At 11th hour, government okays funds for continued evacuee hotel housing
Officials in Gaza border communities criticize decision, demand more funds, as residents, hoteliers furious over procrastination; still no return date for northern evacuees
Evacuees from the south can remain in state-afforded accommodation until July, the government decided Thursday, but those who do will see themselves eligible for a lower repopulation grant.
The Thursday decision, reached mere hours before state funds for the accommodation were set to expire, extends until July 7 the eligibility to state-funded hotels for southern evacuees from communities situated within 7 kilometers (4.3 miles) of the border with the Gaza Strip, who were evacuated because of rocket fire from Gaza following the outbreak of war on October 7.
Tourism Minister Haim Katz said in a statement that the plan “gives clarity until the end of the school year,” though elected officials from the evacuated Gaza border communities were critical of the plan, while evacuated residents, as well as hoteliers, were upset that it was only approved at the eleventh hour.
According to the plan, returnees who move back during the first week of March will receive a grant of NIS 15,360 ($4,300) per adult and half that sum per child, and up to NIS 62,000 per household. After that, the grant on offer will be halved each week down to a minimum of one-eighth of the full sum.

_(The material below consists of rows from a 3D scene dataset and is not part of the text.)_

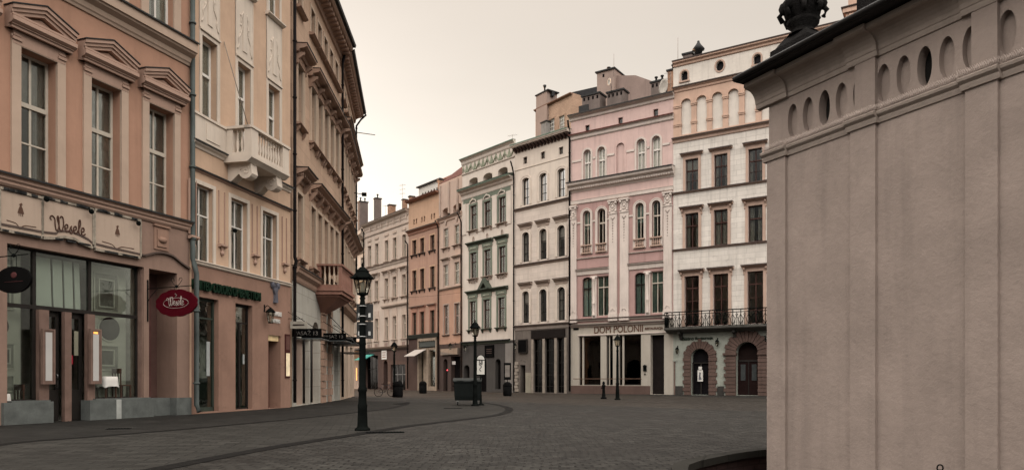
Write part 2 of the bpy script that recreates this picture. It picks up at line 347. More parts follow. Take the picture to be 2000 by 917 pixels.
MESHC = {}
def arcpts(w, hs, rise, n=12, pad=0):
    a = w / 2 + pad
    if rise <= 0: return [(-a, hs + pad), (a, hs + pad)]
    return [(-a * math.cos(t * PI / n), hs + (rise + pad) * math.sin(t * PI / n)) for t in range(n + 1)]
VR = random.Random(3)
def window(B, x, w, h0, h1, rise=0, rev=.25, fm=WHT, cols=2, bars=(.6,), fw=.06, gl=GL, cur=CURT, sur=None, sill=None, hood=None, key='', name='window', board=None, hole=True, tbar=.05, curd=.07, openw=.3):
    """frame (the part) with pane, curtain, surround, sill and hood as sub-parts. Origin at foot centre of opening."""
    if hole: B.hole(x - w / 2, x + w / 2, h0, h1, rise, rev)
    H = h1 - h0; var = VR.choice((0, 0, 1, 2, 3)) if cur else 0; k = (round(w, 2), round(H, 2), round(rise, 2), key, B.root.name, var)
    if var == 1: openw *= .5
    if var == 2: openw = min(.85, openw * 1.7)
    if k not in MESHC:
        ms = {}; hs = H - rise; w2 = w / 2; y0, y1 = rev - .05, rev + .02
        f = MB(); f.box(-w2, -w2 + fw, y0, y1, 0, hs); f.box(w2 - fw, w2, y0, y1, 0, hs); f.box(-w2 + fw, w2 - fw, y0, y1, 0, fw)
        if rise > 0: f.band(arcpts(w - 2 * fw, hs, rise - fw), arcpts(w, hs, rise), y0, y1)
        else: f.box(-w2 + fw, w2 - fw, y0, y1, H - fw, H)
        for c in range(1, cols):
            xx = -w2 + w * c / cols; f.box(xx - fw * .45, xx + fw * .45, y0 + .01, y1 - .01, fw, H - fw - (rise * .02))
        for q in bars:
            z, t = (q, tbar) if not isinstance(q, tuple) else q
            f.box(-w2 + fw, w2 - fw, y0 - (.03 if t > .07 else 0), y1 - .005, z * H - t / 2, z * H + t / 2)
        ms['f'] = f.mesh(name, fm)
        p = MB(); p.poly([(xx, rev - .012, z) for xx, z in [(-w2 + fw / 2, fw / 2), (w2 - fw / 2, fw / 2)] + arcpts(w - fw, hs, rise - fw / 2, pad=0)[::-1]]) if rise > 0 else p.box(-w2 + fw / 2, w2 - fw / 2, rev - .016, rev - .01, fw / 2, H - fw / 2)
        ms['pane'] = p.mesh('pane', gl)
        if cur:
            c = MB(); yy = rev + curd; top = H + .05
            for sgn in (-1, 1):
                xa = sgn * (w2 + .08); xb = sgn * w2 * openw; n = 9; rows = []
                pts = [(xa + (xb - xa) * i / n, yy + (.03 if i % 2 else -.03)) for i in range(n + 1)]
                c.grid([[(q[0], q[1], 0) for q in pts], [(q[0], q[1], top) for q in pts]], 0, False, closed=False)
            if var == 3: c.grid([[(-w2 - .05, yy - .02, H * .58), (w2 + .05, yy - .02, H * .58)], [(-w2 - .05, yy - .02, top), (w2 + .05, yy - .02, top)]], 0, False, closed=False)
            ms['curtain'] = c.mesh('curtain', cur)
        if board:
            c = MB(); c.box(-w2 - .1, w2 + .1, rev + .06, rev + .08, -.05, H + .1); ms['blind'] = c.mesh('blind', board)  # board behind the pane; its colour carries the brightness of a lit window
        if sur:
            sw, so_, sm = sur[:3]; c = MB()
            c.box(-w2 - sw, -w2, .02, -so_, 0, hs); c.box(w2, w2 + sw, .02, -so_, 0, hs)
            if rise > 0: c.band(arcpts(w, hs, rise), arcpts(w, hs, rise, pad=sw), .02, -so_)
            else: c.box(-w2 - sw, w2 + sw, .02, -so_, H, H + sw)
            if len(sur) > 3:    # thin raised outer fillet
                c.box(-w2 - sw - .04, -w2 - sw + .02, .02, -so_ - .03, 0, hs + (sw if rise <= 0 else 0)); c.box(w2 + sw - .02, w2 + sw + .04, .02, -so_ - .03, 0, hs + (sw if rise <= 0 else 0))
                if rise > 0: c.band(arcpts(w, hs, rise, pad=sw - .02), arcpts(w, hs, rise, pad=sw + .05), .02, -so_ - .03)
            ms['surround'] = c.mesh('surround', sm)
        if sill:
            ex, pr, th, sm = sill[:4]; c = MB()
            c.exx([(rev - .05, .0), (-pr, -.03), (-pr - .02, -.05), (-pr - .02, -th * .6), (-pr * .6, -th), (.02, -th)], -w2 - ex, w2 + ex)
            if len(sill) > 4:   # two small consoles under the sill
                for sg in (-1, 1): c.exx([(.02, -th), (-pr * .8, -th), (-pr * .7, -th - .12), (-pr * .25, -th - sill[4]), (.02, -th - sill[4])], sg * (w2 + ex * .3) - .06, sg * (w2 + ex * .3) + .06)
            ms['sill'] = c.mesh('sill', sm)
        if hood:
            kind, gap, ex, pr, th, sm = hood[:6]; c = MB(); z = H + gap
            fl = hood[6] if len(hood) > 6 else sm
            if kind in ('flat', 'console', 'ped'):
                c.box(-w2 - ex * .55, w2 + ex * .55, .02, -pr * .22, H + (.0 if rise <= 0 else .0) + .02 if gap > .05 and rise <= 0 else z - .06, z)
                c.exx([(.02, z), (-pr * .35, z), (-pr * .45, z + th * .3), (-pr * .8, z + th * .42), (-pr, z + th * .6), (-pr, z + th), (.02, z + th)], -w2 - ex, w2 + ex)
                if kind != 'ped': c.exx([(.02, z + th + .03), (-pr - .03, z + th + .01), (-pr - .03, z + th - LIP), (-pr - .004, z + th - LIP), (-pr - .004, z + th + .002), (.02, z + th + .002)], -w2 - ex - .03, w2 + ex + .03, 1)
            if kind == 'console':
                for sg in (-1, 1):
                    xx = sg * (w2 + ex * .55); c.exx([(.02, z), (-pr * .75, z), (-pr * .7, z - .12), (-pr * .3, z - .3), (-pr * .25, z - .48), (.02, z - .55)], xx - .07, xx + .07)
            if kind == 'ped':
                r = hood[7]; e = w2 + ex; zz = z + th
                c.exy([(-e + .1, zz), (e - .1, zz), (0, zz + r - .06)], .02, -pr * .35)
                for q, (a0, a1, oo) in enumerate(((0, .1, .7), (.1, .2, .85), (.2, .3, 1))):
                    c.exy([(-e, zz + a0), (0, zz + r + a0), (e, zz + a0), (e, zz + a1), (0, zz + r + a1), (-e, zz + a1)], .02, -pr * oo)
                c.exy([(-e - .03, zz + .3), (0, zz + r + .303), (e + .03, zz + .3), (e + .03, zz + .33), (0, zz + r + .335), (-e - .03, zz + .33)], .02, -pr - .03, 1)
            ms['hood'] = c.mesh('hood', [sm, fl])
        MESHC[k] = ms
    ms = MESHC[k]
    o = put(name, ms['f'], B.root, (x, 0, h0))
    for q in ms:
        if q != 'f': put(q, ms[q], o)
    return o
def row(B, pxs, ref, wpx, **kw):
    """one storey of equal windows: columns by photo x, heights from the reference column (x, top, bottom)"""
    h1 = B.H(ref[0], ref[1]); h0 = B.H(ref[0], ref[2])
    w = kw.pop('w', None) or B.S(ref[0] + wpx / 2) - B.S(ref[0] - wpx / 2)
    if kw.get('rise') == 'full': kw['rise'] = w / 2
    for px in pxs: window(B, B.S(px), w, h0, h1, **kw)
    return w, h0, h1
def pipe(B, x, pts, mat, r=.06, name='downpipe', clip=True):
    b = MB(); b.tube([(x + p[2] if len(p) > 2 else x, -p[0], p[1]) for p in pts], r, 8)
    if clip:
        z = pts[-1][1] + 1
        Q = pts[::-1]
        while z < pts[0][1] - .1:
            for i in range(len(Q) - 1):
                if Q[i][1] <= z <= Q[i + 1][1] and abs(Q[i][0] - Q[i + 1][0]) < .02: b.lathe([(r * 1.35, z), (r * 1.35, z + .06)], x, -Q[i][0], 8)
            z += 2.6
    return B.part(b, name, mat)
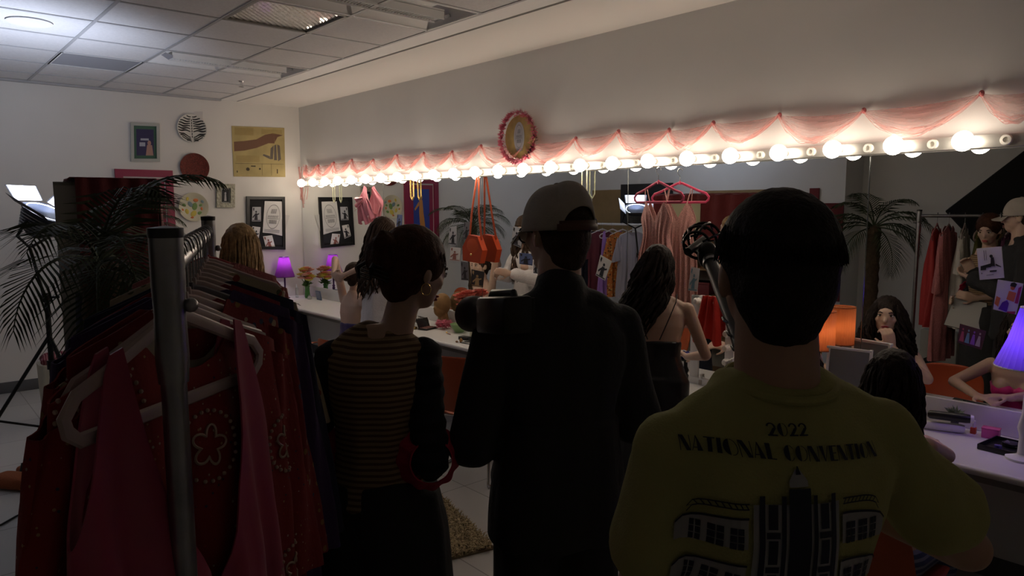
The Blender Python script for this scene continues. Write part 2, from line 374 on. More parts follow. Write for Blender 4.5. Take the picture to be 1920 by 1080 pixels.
ORD = 'first second third fourth fifth sixth seventh eighth ninth tenth eleventh twelfth thirteenth fourteenth fifteenth sixteenth seventeenth eighteenth nineteenth twentieth twenty-first twenty-second twenty-third twenty-fourth twenty-fifth twenty-sixth'.split()
bl = sorted([o for o in COL.objects if o.name.startswith('light_bulb')], key=lambda o: -o.location.y)
for k, o in enumerate(bl):
    del o['_k']; tag(o, 'lit round frosted bulb, %s from the far corner along the bar' % ORD[k], 'light bulb', 'lit bulbs of the mirror bar')
# ================================================================ people
SK = {}
def skin(key, c): return mat('skin_'+key, c, .5, var=.05, vs=12, bump=.04, bs=90, sub=.06)
def fr(c, n, sc, amp):
    return noise.noise(V((c.x*sc[0], c.y*sc[1], c.z*sc[2]))+V((n, n*1.7, n*.3)))*amp
def folds(seed, sc=(14, 14, 4), amp=.008):
    return lambda c, n: n*fr(c, seed, sc, amp)
class Fig:
    "one figure: joints in metres, +Y ahead, feet at z=0"
    def __init__(s, label, px, py, rot, H=1.7, lean=0, seat=None, hyaw=0, hpitch=0, hroll=0, arms=None, legs=None, female=False, skinm=None, group=None, wd=1.0, twist=0):
        s.root = thing('person', label, 'person', (px, py, 0), rot, group); s.female = female; s.k = H/1.75; k = s.k; s.wd = wd
        pz = .93*k if seat is None else seat+.09; s.pz = pz; s.skin = skinm
        Rl = rx3(-lean)@rz3(twist); s.Rl = Rl; P0 = V((0, 0, pz))
        up = lambda x, y, z: P0+Rl@V((x*k*wd, y*k, z*k))
        s.up = up; J = s.J = {}
        J['chest'] = up(0, 0, .36); J['neck'] = up(0, -.005, .53); J['head'] = up(0, .02, .715)
        sh = .185 if not female else .16; s.sh = sh
        for n, q in (('L', -1), ('R', 1)):
            J['sh'+n] = up(q*sh, -.005, .458); J['hip'+n] = V((q*.09*k, 0, pz-.03))
            a = (arms or {}).get(n)
            J['el'+n] = V(a[0]) if a else up(q*.25, -.03, .20); J['wr'+n] = V(a[1]) if a else J['el'+n]+V((0, .06, -.25))*k
            l = (legs or {}).get(n)
            if l: J['kn'+n], J['an'+n] = V(l[0]), V(l[1])
            elif seat is not None: J['kn'+n] = V((q*.12, .43, seat+.05)); J['an'+n] = V((q*.11, .40, .09))
            else: J['kn'+n] = V((q*.10*k, .015, .49*k)); J['an'+n] = V((q*.10*k, -.02, .085*k))
        s.Rh = rz3(hyaw)@rx3(hpitch)@ry3(hroll); s.hc = J['head']
        if lean: s.hc = J['neck']+(Rl.lerp(M.Identity(3), .35) if False else Rl)@V((0, .025, .185))*k
    def torso(s, m, inf=0, lo=-.10, hi=.56, sq=2.3):
        k = s.k; X = s.Rl@V((1, 0, 0)); Y = s.Rl@V((0, 1, 0)); f = s.female
        tab = [(-.12, .10, .08), (-.06, .165 if not f else .17, .115), (.02, .172, .122), (.10, .150 if not f else .145, .108), (.17, .140 if not f else .122, .098), (.26, .150 if not f else .128, .104), (.35, .172 if not f else .148, .114), (.43, .180 if not f else .152, .106), (.475, .150 if not f else .130, .088), (.515, .098 if not f else .088, .072), (.56, .066 if not f else .056, .060)]
        o = []
        for z, a, b in tab:
            if z < lo-1e-6 or z > hi+1e-6: continue
            o.append((s.up(0, 0, z), a*k*s.wd+inf, b*k+inf, X, Y))
        m.loft(o, 28, sq)
        if hi > .5:
            for q in (-1, 1): m.cone(s.up(q*.035, -.012, .515), s.up(q*s.sh*.85, -.008, .462), (.052 if not f else .042)*k+inf*.7, (.046 if not f else .038)*k+inf*.7)
    def head(s, m):
        k = s.k; c = s.hc; R = s.Rh; e = lambda p, r: m.ell(c+R@(V(p)*k), tuple(q*k for q in r), R, 20, 14)
        e((0, -.012, .03), (.076, .094, .088)); e((0, .02, -.02), (.064, .072, .085)); e((0, .045, -.075), (.042, .04, .03))
        e((0, .078, .01), (.045, .02, .05)); e((0, .10, -.022), (.011, .016, .014)); m.cone(c+R@(V((0, .088, .015))*k), c+R@(V((0, .104, -.02))*k), .008*k, .011*k)
        e((0, .082, -.06), (.024, .012, .012)); e((.04, .062, -.015), (.022, .02, .02)); e((-.04, .062, -.015), (.022, .02, .02))
        for q in (-1, 1): m.ell(c+R@(V((q*.078, -.008, -.005))*k), (.010*k, .020*k, .032*k), R@rz3(q*.35), 12, 8)
        m.cone(s.J['neck']-s.Rl@V((0, 0, .03))*k, c+R@V((0, -.015, -.03))*k, (.066 if not s.female else .052)*k, (.060 if not s.female else .047)*k, 16)
    def hand(s, m, w, d, nrm, curl=.5, k=None, side=1, spread=.0):
        "palm and five fingers; d = direction wrist to fingers, nrm = palm normal"
        k = k or s.k; d = V(d).normalized(); n = V(nrm); n = (n-d*n.dot(d)).normalized(); x = d.cross(n)*side; w = V(w)
        m.loft([(w+d*t*k, a*k, b*k, x, n) for t, a, b in ((-.02, .026, .021), (.01, .03, .018), (.045, .040, .016), (.08, .042, .014), (.092, .034, .010))], 14, 2.4)
        for i, (o, L) in enumerate(((-.031, .070), (-.0105, .080), (.0105, .075), (.031, .058))):
            p = w+(d*.085+x*o)*k; a = curl*.5; dd = d+x*spread*(o*12); dd.normalize()
            for sg in (.42, .33, .27):
                q = p+(dd*cos(a)+n*sin(a)).normalized()*L*sg*k; m.cone(p, q, .0085*k, .0075*k, 8); p = q; a += curl*.6
        p = w+(d*.025-x*.030)*k; q = p+(d*.6-x*.75+n*.25).normalized()*.042*k; m.cone(p, q, .011*k, .0095*k, 8); m.cone(q, q+(d*.9-x*.15+n*curl).normalized()*.032*k, .0095*k, .008*k, 8)
    def body(s, hands=None, vox=.008, bust=True, feet=True, legs=True):
        m = MB(); J = s.J; k = s.k; s.torso(m); s.head(m); f = .86 if s.female else 1
        if s.female and bust:
            for q in (-1, 1): m.ell(s.up(q*.07, .085, .345), .058*k)
        for n, q in (('L', -1), ('R', 1)):
            m.cone(s.up(q*.06, 0, .44), J['sh'+n], .05*k*f, .050*k*f); m.cone(J['sh'+n], J['el'+n], .050*k*f, .040*k*f); m.cone(J['el'+n], J['wr'+n], .041*k*f, .026*k*f)
            h = (hands or {}).get(n)
            if h: s.hand(m, J['wr'+n], *h, side=q)
            else: s.hand(m, J['wr'+n], J['wr'+n]-J['el'+n], V((-q, 0, 0)), .4, side=q)
            if legs:
                m.cone(J['hip'+n], J['kn'+n], .085*k, .056*k); m.cone(J['kn'+n], J['an'+n], .058*k, .036*k)
                m.cone(J['kn'+n].lerp(J['an'+n], .15)+V((0, -.015, 0)), J['kn'+n].lerp(J['an'+n], .5)+V((0, -.01, 0)), .05*k, .045*k)
            if feet: m.cone(J['an'+n]+V((0, -.03, -.045)), J['an'+n]+V((0, .14, -.055)), .032*k, .028*k)
        s.sk = m.build('body', s.skin, s.root, vox=vox, sm=3); return s.sk
    def tops(s, m, inf=.014, lo=-.06, hi=.52, sleeve=None, rs=1.0, cuff=0, open_=0):
        J = s.J; k = s.k; s.torso(m, inf, lo, hi)
        for n, q in (('L', -1), ('R', 1)):
            if not sleeve: continue
            a = .052*k*rs+inf; a0 = .048*k+inf*.7; m.cone(s.up(q*.05, 0, .44), J['sh'+n], .052*k+inf*.6, a0)
            if sleeve <= 1:
                e = J['sh'+n].lerp(J['el'+n], sleeve); m.cone(J['sh'+n], e, a0, a)
            else:
                m.cone(J['sh'+n], J['el'+n], a0, .042*k*rs+inf); e = J['el'+n].lerp(J['wr'+n], sleeve-1); m.cone(J['el'+n], e, .042*k*rs+inf, .033*k*rs+inf)
    def pants(s, m, inf=.014, wide=0, end=1.0):
        J = s.J; k = s.k; s.torso(m, inf, -.12, .12)
        for n in 'LR':
            m.cone(J['hip'+n], J['kn'+n], .088*k+inf, .06*k+inf+wide*.5); m.cone(J['kn'+n], J['kn'+n].lerp(J['an'+n], end), .06*k+inf+wide*.5, .045*k+inf+wide)
    def shoes(s, m_):
        for n in 'LR':
            a = s.J['an'+n]; m = MB(); m.cone(a+V((0, -.04, -.04)), a+V((0, .15, -.047)), .042, .036).cone(a+V((0, 0, 0)), a+V((0, -.02, -.04)), .042, .044)
            z0 = .003
            o = m.build('shoe', m_, s.root, vox=.008, sm=2)
            for v in o.data.vertices: v.co.z = max(v.co.z, z0)
    def face(s, lips=(.45, .09, .09), iris=(.06, .04, .03), brow=(.03, .02, .015)):
        k = s.k; c = s.hc; R = s.Rh; at = lambda p: c+R@(V(p)*k)
        ew = mat('eye_white', (.75, .73, .70), .15); ir = mat('iris_%d' % int(iris[0]*99), iris, .1); bl = mat('brow_%d' % int(brow[0]*999), brow, .8); lp = mat('lips_%d' % int(lips[0]*99), lips, .3)
        for q in (-1, 1):
            m = MB().ell(at((q*.031, .0865, .012)), (.0145*k, .008*k, .0065*k), R); e = m.build('eye', ew, s.root)
            MB().ell(at((q*.031, .0935, .012)), (.0062*k, .003*k, .0062*k), R).build('iris', ir, e)
            MB().ring([at((q*.016, .094, .029)), at((q*.032, .0945, .035)), at((q*.050, .082, .029))], [.0032*k, .0038*k, .0015*k], 8).build('eyebrow', bl, s.root)
            MB().ring([at((q*.016, .0935, .015)), at((q*.031, .0965, .0205)), at((q*.047, .085, .016))], [.001*k, .0022*k, .0018*k], 6).build('eyelash', bl, s.root)
        MB().ell(at((0, .0935, -.0555)), (.023*k, .0075*k, .0052*k), R).ell(at((0, .0925, -.0655)), (.019*k, .0085*k, .0068*k), R).build('lips', lp, s.root)
    def hair(s, m_, L=0, n=150, vol=.012, spread=.10, wave=.015, seed=1, name='hair', fringe=0, back=.0, tr=.0055, drop=0, frontcut=.35, shift=0):
        "cap of hair from the scalp plus long locks that fall from it"
        k = s.k; c = s.hc; R = s.Rh; rnd = random.Random(seed)
        m = MB(); m.ell(c+R@V((0, -.022, .04))*k, ((.078+vol)*k, (.092+vol)*k, (.085+vol)*k), R, 24, 16); m.ell(c+R@V((0, -.045, -.005-drop))*k, ((.068+vol)*k, (.062+vol)*k, (.075+vol)*k), R, 20, 12)
        if not L: m.ell(c+R@V((0, -.050, -.055))*k, (.058*k, .048*k, .055*k), R, 16, 10)
        if L: m.loft([(c+R@V((shift*t, -.035-back*t, .03))*k+V((0, 0, -L*t)), (.082+vol+spread*.35*t)*k, (.055+.01*t)*k, R@V((1, 0, 0)), R@V((0, 1, 0))) for t in (0, .2, .4, .6, .8, 1)], 20)
        o = m.build(name, m_, s.root, vox=.007, sm=2, disp=lambda p, nn: nn*(noise.noise(p*V((38, 38, 9)) if False else V((p.x*70, p.y*70, p.z*14)))*(.005 if L else .0022)))
        m = MB()
        for i in range(n):
            a = rnd.uniform(-pi*frontcut-.2, pi*(1+frontcut)+.2)+pi; el = rnd.uniform(.0, 1.25)
            d = V((cos(a)*cos(el), sin(a)*cos(el), sin(el))); p0 = c+R@V((d.x*(.078+vol), d.y*(.09+vol)-.02, .035+d.z*(.083+vol)))*k
            if not L:
                q = p0+R@V((d.x*.006, d.y*.006-.002, -.014))*k; m.ring([p0, p0.lerp(q, .5)+V((0, 0, .004)), q], [tr*.6, tr*.6, .0006], 5); continue
            pts = [p0]; ph = rnd.uniform(0, 6); ln = L*rnd.uniform(.75, 1.12)+(p0.z-c.z); ox = R@V((d.x, d.y, 0))
            for t in range(1, 12):
                u = t/11; r = (1+min(u*2.2, 1)*.12+spread*u*2.2)
                q = c+R@V((d.x*(.085+vol)*r+shift*u*1.3, (d.y*(.085+vol)-.02)*r-back*u, 0))*k; q.z = p0.z-ln*u**1.1; w_ = wave*min(1, u*2)
                q += V((sin(ph+u*13)*w_, cos(ph*1.3+u*11)*w_, 0)); pts.append(q)
            m.ring(pts, [tr*.5]+[tr*rnd.uniform(.8, 1.2)]*9+[tr*.7, tr*.2], 5)
        m.build('hair_strands', m_, o); return o
def hairm(key, c):
    m = mat('hair_'+key, c, .6, var=.35, vs=40, bump=.4, bs=160); m.node_tree.nodes['Principled BSDF'].inputs['Specular IOR Level'].default_value = .18; return m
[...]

The text of the decision has not yet been published, but its details were confirmed to The Times of Israel by a repopulation official.
The decision also ends accommodation subsidies for many evacuees — about 100,000 in number, roughly evenly split between northerners and southerners — who prefer not to stay at hotels. No end date is set for the state-afforded accommodations of evacuated northerners.
In addition, the so-called independent daily repopulation grant of NIS 200 ($56) per adult and NIS 100 ($28) per child will be limited to those evacuees from locales at special risk, as determined by the army. The official said the government will set up a committee to consider extending the grants for reservists and other special cases.
The mayor of Sderot and the heads of the regional councils of Sha’ar HaNegev, Eshkol, Sdot Negev and Hof Ashkelon criticized the government’s decision in a joint statement Thursday, quoted by the Ynet news site.
“The approved plan is different from the one agreed upon by the five municipal leaders and the Prime Minister’s Office,” read the statement. “The municipal leaders of the border communities demand that reductions in the personal repopulation grant and the return grant come into effect starting only in April, and at a more gradual pace, as had already been agreed,” the statement continued, referring to a draft plan announced in a February 18 press release of the five local leaders after they met with several government officials, including Finance Minister Bezalel Smotrich.
“Moreover,” the statement added, “the municipal leaders had decided that residents having difficulty returning to the border communities would be entitled to return to the evacuation centers.”
Nonetheless, Ynet reported that it was at the municipal leaders’ behest that the government decided to extend hotel eligibility by four months, rather than just two. The military, according to Ynet, prefers for extensions to be made two months at a time, to avoid revealing to Israel’s enemies the timeline of its war preparations.
The last-minute nature of the government’s Thursday decision to continue subsidizing hotels for evacuees angered both hotel managers and the evacuees themselves. Sivan Datouker, head of Israel’s Hotel Association, criticized the government on Wednesday for procrastinating, “as a result of which hundreds of hotels are uncertain what they are supposed to do starting Friday morning,” she said in a statement.
Tens of thousands of people from communities close to the Gaza border have been displaced since October 7, when thousands of Hamas-led terrorists stormed southern Israel to kill some 1,200 people, mainly civilians, and take 253 hostages of all ages, while committing numerous atrocities and weaponizing sexual violence on a mass scale.
Dozens more communities in the north of the country were also evacuated after the massacre, as Hezbollah began launching near-daily attacks from across the Lebanon border.
In total, close to 200,000 people were evacuated in the immediate aftermath of October 7 and the subsequent war, with about 150,000 of them opting to stay in state-funded hotels.